In 2016, there was an influx of lawsuits impacting large higher education institutions, in which eight private universities were sued by their employees seeking class-action status over fiduciary violations of ERISA (Employee Retirement Income Security Act) due to excessive fees and other alleged fiduciary breaches. At that time, some smaller institutions may have assumed that they were safe for the time being – that time would pass before those lawsuits came “downstream” to institutions their size.

There is a new round of lawsuits on the near horizon coming from Houston-based Levin Law Firm, targeting 86 private colleges and universities. You can find Levin’s full notice and the list of institutions here. The firm’s website states, “together with co-counsel, our law firm is investigating dozens of private colleges and universities for alleged violations of federal pension fund law.” The firm is not only investigating these specific institutions but is also fishing for unhappy 403(b) retirement plan participants from these institutions to contact the firm immediately.

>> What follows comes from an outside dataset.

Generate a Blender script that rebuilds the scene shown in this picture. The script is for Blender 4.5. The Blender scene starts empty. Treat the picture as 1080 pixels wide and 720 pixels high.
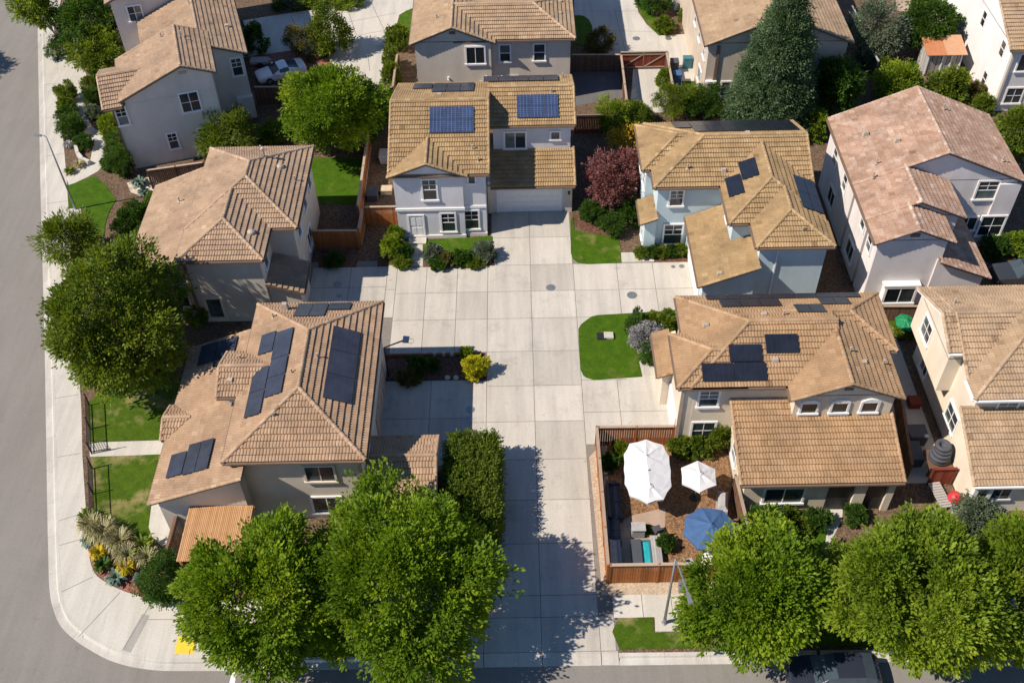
import bpy, math, random
import numpy as np
from mathutils import Vector, Matrix

random.seed(7)
SC = bpy.context.scene
COL = SC.collection
R = math.radians
V = Vector

# ------------------------------------------------------------------ helpers
def link(o, parent=None):
    COL.objects.link(o)
    if parent is not None:
        o.parent = parent
    return o

def tag(o, label=None, cat=None, group=None, kind=None):
    if label: o['label'] = label
    if cat: o['category'] = cat
    if group: o['group'] = group
    if kind: o['kind'] = kind
    return o

def empty(name, loc=(0, 0, 0), rz=0.0):
    o = bpy.data.objects.new(name, None)
    o.location = (loc[0], loc[1], loc[2] if len(loc) > 2 else 0)
    o.rotation_euler = (0, 0, rz)
    o.empty_display_size = 0.3
    return link(o)

class MB:
    """collects faces (with material index and a tone per face) and links them as one mesh object"""
    def __init__(s):
        s.v = []; s.f = []; s.m = []; s.t = []
    def face(s, pts, m=0, t=0.5):
        n = len(s.v)
        s.v.extend([tuple(p) for p in pts])
        s.f.append(tuple(range(n, n + len(pts)))); s.m.append(m); s.t.append(t)
    def box(s, x0, x1, y0, y1, z0, z1, m=0, t=0.5):
        n = len(s.v)
        s.v += [(x0, y0, z0), (x1, y0, z0), (x1, y1, z0), (x0, y1, z0), (x0, y0, z1), (x1, y0, z1), (x1, y1, z1), (x0, y1, z1)]
        for q in ((0, 3, 2, 1), (4, 5, 6, 7), (0, 1, 5, 4), (1, 2, 6, 5), (2, 3, 7, 6), (3, 0, 4, 7)):
            s.f.append(tuple(n + i for i in q)); s.m.append(m); s.t.append(t)
    def hexa(s, b, tp, m=0, t=0.5):
        """prism between two matching rings of points"""
        n = len(s.v); k = len(b)
        s.v += [tuple(p) for p in b] + [tuple(p) for p in tp]
        s.f.append(tuple(n + i for i in range(k - 1, -1, -1))); s.f.append(tuple(n + k + i for i in range(k)))
        s.m += [m, m]; s.t += [t, t]
        for i in range(k):
            j = (i + 1) % k
            s.f.append((n + i, n + j, n + k + j, n + k + i)); s.m.append(m); s.t.append(t)
    def obox(s, c, ax, ay, az, m=0, t=0.5):
        c, ax, ay, az = V(c), V(ax), V(ay), V(az)
        s.hexa([c - ax - ay - az, c + ax - ay - az, c + ax + ay - az, c - ax + ay - az],
               [c - ax - ay + az, c + ax - ay + az, c + ax + ay + az, c - ax + ay + az], m, t)
    def tube(s, pts, r, n=8, m=0, t=0.5, r1=None):
        pts = [V(p) for p in pts]
        rings = []
        for i, p in enumerate(pts):
            d = (pts[min(i + 1, len(pts) - 1)] - pts[max(i - 1, 0)]).normalized()
            u = d.cross(V((0, 0, 1)))
            if u.length < 1e-3: u = V((1, 0, 0))
            u.normalize(); w = u.cross(d)
            rr = r if r1 is None else r + (r1 - r) * i / (len(pts) - 1)
            rings.append([p + (u * math.cos(2 * math.pi * k / n) + w * math.sin(2 * math.pi * k / n)) * rr for k in range(n)])
        n0 = len(s.v)
        for g in rings: s.v += [tuple(q) for q in g]
        for i in range(len(rings) - 1):
            for k in range(n):
                a = n0 + i * n + k; b = n0 + i * n + (k + 1) % n
                s.f.append((a, a + n, b + n, b)); s.m.append(m); s.t.append(t)
        s.f.append(tuple(n0 + k for k in range(n))); s.m.append(m); s.t.append(t)
        e = n0 + (len(rings) - 1) * n
        s.f.append(tuple(e + k for k in range(n - 1, -1, -1))); s.m.append(m); s.t.append(t)
    def lathe(s, c, prof, n=16, m=0, t=0.5):
        """prof: list of (radius, z)"""
        n0 = len(s.v)
        for r, z in prof:
            for k in range(n):
                a = 2 * math.pi * k / n
                s.v.append((c[0] + r * math.cos(a), c[1] + r * math.sin(a), c[2] + z))
        for i in range(len(prof) - 1):
            for k in range(n):
                a = n0 + i * n + k; b = n0 + i * n + (k + 1) % n
                s.f.append((a, b, b + n, a + n)); s.m.append(m); s.t.append(t)
        s.f.append(tuple(n0 + k for k in range(n - 1, -1, -1))); s.m.append(m); s.t.append(t)
        e = n0 + (len(prof) - 1) * n
        s.f.append(tuple(e + k for k in range(n))); s.m.append(m); s.t.append(t)
    def build(s, name, mats, parent=None, off=(0, 0, 0), smooth=False):
        me = bpy.data.meshes.new(name)
        ox, oy, oz = off
        me.from_pydata([(x - ox, y - oy, z - oz) for x, y, z in s.v], [], s.f)
        if not isinstance(mats, (list, tuple)): mats = [mats]
        for q in mats: me.materials.append(q)
        if len(mats) > 1: me.polygons.foreach_set('material_index', s.m)
        at = me.attributes.new('tone', 'FLOAT', 'FACE')
        at.data.foreach_set('value', s.t)
        if smooth: me.polygons.foreach_set('use_smooth', [True] * len(s.f))
        me.update()
        return link(bpy.data.objects.new(name, me), parent)

def copy_tree(o, parent=None):
    c = o.copy(); COL.objects.link(c)
    if parent is not None: c.parent = parent
    for ch in list(o.children): copy_tree(ch, c)
    return c

# ------------------------------------------------------------------ materials
def newmat(name):
    m = bpy.data.materials.new(name); m.use_nodes = True
    nt = m.node_tree; nt.nodes.clear()
    out = nt.nodes.new('ShaderNodeOutputMaterial')
    b = nt.nodes.new('ShaderNodeBsdfPrincipled')
    nt.links.new(b.outputs[0], out.inputs[0])
    return m, nt, b, out

def N(nt, typ, **kw):
    n = nt.nodes.new(typ)
    for k, v in kw.items():
        if hasattr(n, k): setattr(n, k, v)
        else: n.inputs[k].default_value = v
    return n

def ramp(nt, src, stops):
    r = nt.nodes.new('ShaderNodeValToRGB')
    e = r.color_ramp.elements
    while len(e) < len(stops): e.new(0.5)
    for i, (p, c) in enumerate(stops):
        e[i].position = p; e[i].color = (*c, 1)
    nt.links.new(src, r.inputs[0])
    return r.outputs[0]

def noise(nt, scale, detail=4, rough=0.6, coord='Object'):
    tc = nt.nodes.new('ShaderNodeTexCoord')
    n = nt.nodes.new('ShaderNodeTexNoise')
    n.inputs['Scale'].default_value = scale; n.inputs['Detail'].default_value = detail
    n.inputs['Roughness'].default_value = rough
    nt.links.new(tc.outputs[coord], n.inputs['Vector'])
    return n.outputs['Fac']

def mixc(nt, fac, a, b, typ='MIX'):
    m = nt.nodes.new('ShaderNodeMix'); m.data_type = 'RGBA'; m.blend_type = typ
    for i, x in ((0, fac), (6, a), (7, b)):
        if isinstance(x, (int, float)): m.inputs[i].default_value = x
        elif isinstance(x, tuple): m.inputs[i].default_value = (*x, 1) if len(x) == 3 else x
        else: nt.links.new(x, m.inputs[i])
    return m.outputs[2]

def attr(nt, name='tone'):
    a = nt.nodes.new('ShaderNodeAttribute'); a.attribute_name = name
    return a.outputs['Fac']

def bump(nt, b, src, strength=0.3, dist=0.05):
    k = nt.nodes.new('ShaderNodeBump'); k.inputs['Strength'].default_value = strength
    k.inputs['Distance'].default_value = dist
    nt.links.new(src, k.inputs['Height']); nt.links.new(k.outputs[0], b.inputs['Normal'])

def plain(name, col, rough=0.6, metal=0.0, spec=0.5, var=0.12, scale=3.0, bmp=0.0):
    m, nt, b, _ = newmat(name)
    d = tuple(c * (1 - var) for c in col); l = tuple(min(1, c * (1 + var)) for c in col)
    nt.links.new(ramp(nt, noise(nt, scale), [(0.3, d), (0.7, l)]), b.inputs['Base Color'])
    b.inputs['Roughness'].default_value = rough; b.inputs['Metallic'].default_value = metal
    b.inputs['Specular IOR Level'].default_value = spec
    if bmp: bump(nt, b, noise(nt, scale * 8), bmp, 0.02)
    return m

def stucco(name, col):
    m, nt, b, _ = newmat(name)
    tc = nt.nodes.new('ShaderNodeTexCoord'); mp = nt.nodes.new('ShaderNodeMapping'); mp.inputs['Scale'].default_value = (1.1, 1.1, 0.16)
    st = nt.nodes.new('ShaderNodeTexNoise'); st.inputs['Scale'].default_value = 1.0; st.inputs['Detail'].default_value = 5
    nt.links.new(tc.outputs['Object'], mp.inputs[0]); nt.links.new(mp.outputs[0], st.inputs['Vector'])
    f = mixc(nt, 0.38, noise(nt, 0.35, 5, 0.65), st.outputs['Fac'])
    d = tuple(c * 0.82 for c in col); l = tuple(min(1, c * 1.08) for c in col)
    base = ramp(nt, f, [(0.32, d), (0.64, l)])
    nt.links.new(base, b.inputs['Base Color'])
    b.inputs['Roughness'].default_value = 0.9; b.inputs['Specular IOR Level'].default_value = 0.2
    bump(nt, b, noise(nt, 26, 3), 0.35, 0.02)
    return m

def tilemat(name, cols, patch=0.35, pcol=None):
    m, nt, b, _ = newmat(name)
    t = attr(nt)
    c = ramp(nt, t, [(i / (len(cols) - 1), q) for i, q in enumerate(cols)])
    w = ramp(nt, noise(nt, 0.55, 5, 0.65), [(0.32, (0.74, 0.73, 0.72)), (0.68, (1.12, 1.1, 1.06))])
    c2 = mixc(nt, 1.0, c, w, 'MULTIPLY')
    if pcol:
        pm = ramp(nt, noise(nt, 1.3, 6, 0.7), [(0.5, (0, 0, 0)), (0.68, (patch,) * 3)])
        c2 = mixc(nt, pm, c2, pcol)
    fine = ramp(nt, noise(nt, 14, 3), [(0.3, (0.82, 0.82, 0.82)), (0.7, (1.1, 1.1, 1.1))])
    c2 = mixc(nt, 1.0, c2, fine, 'MULTIPLY')
    nt.links.new(c2, b.inputs['Base Color'])
    b.inputs['Roughness'].default_value = 0.85; b.inputs['Specular IOR Level'].default_value = 0.25
    return m

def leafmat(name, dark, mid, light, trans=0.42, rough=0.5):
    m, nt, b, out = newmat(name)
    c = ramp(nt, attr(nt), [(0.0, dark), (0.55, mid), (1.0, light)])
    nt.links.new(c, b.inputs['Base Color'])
    b.inputs['Roughness'].default_value = rough; b.inputs['Specular IOR Level'].default_value = 0.18
    tr = nt.nodes.new('ShaderNodeBsdfTranslucent')
    tc = mixc(nt, 1.0, c, (1.7, 1.6, 0.5), 'MULTIPLY')
    nt.links.new(tc, tr.inputs['Color'])
    mx = nt.nodes.new('ShaderNodeMixShader'); mx.inputs[0].default_value = trans
    nt.links.new(b.outputs[0], mx.inputs[1]); nt.links.new(tr.outputs[0], mx.inputs[2])
    nt.links.new(mx.outputs[0], out.inputs[0])
    return m

def concrete(name, a, b_, stain=(0.2, 0.185, 0.16), sfac=0.42, rot=0.0, streak=1.0):
    m, nt, b, _ = newmat(name)
    f = mixc(nt, 0.55, noise(nt, 0.22, 6, 0.65), attr(nt))
    c = ramp(nt, f, [(0.25, a), (0.75, b_)])
    sm = ramp(nt, noise(nt, 0.45, 8, 0.72), [(0.54, (0, 0, 0)), (0.72, (sfac,) * 3)])
    c = mixc(nt, sm, c, stain)
    tc = nt.nodes.new('ShaderNodeTexCoord'); mp = nt.nodes.new('ShaderNodeMapping'); mp.inputs['Scale'].default_value = (1.5, 0.13, 1); mp.inputs['Rotation'].default_value = (0, 0, rot)
    sn = nt.nodes.new('ShaderNodeTexNoise'); sn.inputs['Scale'].default_value = 1.0; sn.inputs['Detail'].default_value = 5; sn.inputs['Roughness'].default_value = 0.65
    nt.links.new(tc.outputs['Object'], mp.inputs[0]); nt.links.new(mp.outputs[0], sn.inputs['Vector'])
    c = mixc(nt, 1.0, c, ramp(nt, sn.outputs['Fac'], [(0.32, (1 - 0.14 * streak,) * 3), (0.62, (1 + 0.05 * streak,) * 3)]), 'MULTIPLY')
    spots = ramp(nt, noise(nt, 1.7, 3, 0.5), [(0.66, (0, 0, 0)), (0.74, (sfac * 0.55,) * 3)])
    c = mixc(nt, spots, c, tuple(q * 0.55 for q in stain))
    fine = ramp(nt, noise(nt, 9, 4, 0.7), [(0.25, (0.88, 0.88, 0.88)), (0.75, (1.08, 1.08, 1.08))])
    c = mixc(nt, 1.0, c, fine, 'MULTIPLY')
    nt.links.new(c, b.inputs['Base Color'])
    b.inputs['Roughness'].default_value = 0.85; b.inputs['Specular IOR Level'].default_value = 0.25
    bump(nt, b, noise(nt, 18, 4), 0.15, 0.01)
    return m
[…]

They anticipate people will step forward to join the suit.

The issues raised by Levin’s firm are similar to those raised originally in 2016. Levin’s website states, “these institutions of higher learning may have packed their retirement plans with high-cost, poorly performing mutual funds when better and less expensive funds were available. They may have charged college and university employees excessive retirement plan management fees. And they may have failed to monitor the plans’ investments and removed those that performed poorly from the plans.”

What does all this mean for your institution? Eric Paley, ERISA expert and partner at Nixon Peabody, LLC, strongly recommends, “irrespective of whether your institution is named below, the response remains the same. Get your ducks in a row, and conduct a fiduciary gap analysis. Clearly this issue is not going away.” By this he means that your institution must figure out, as an ERISA fiduciary, where your practices and procedures are weak (or perhaps where you have no practices and procedures at all) and will leave you vulnerable in the current litigious environment.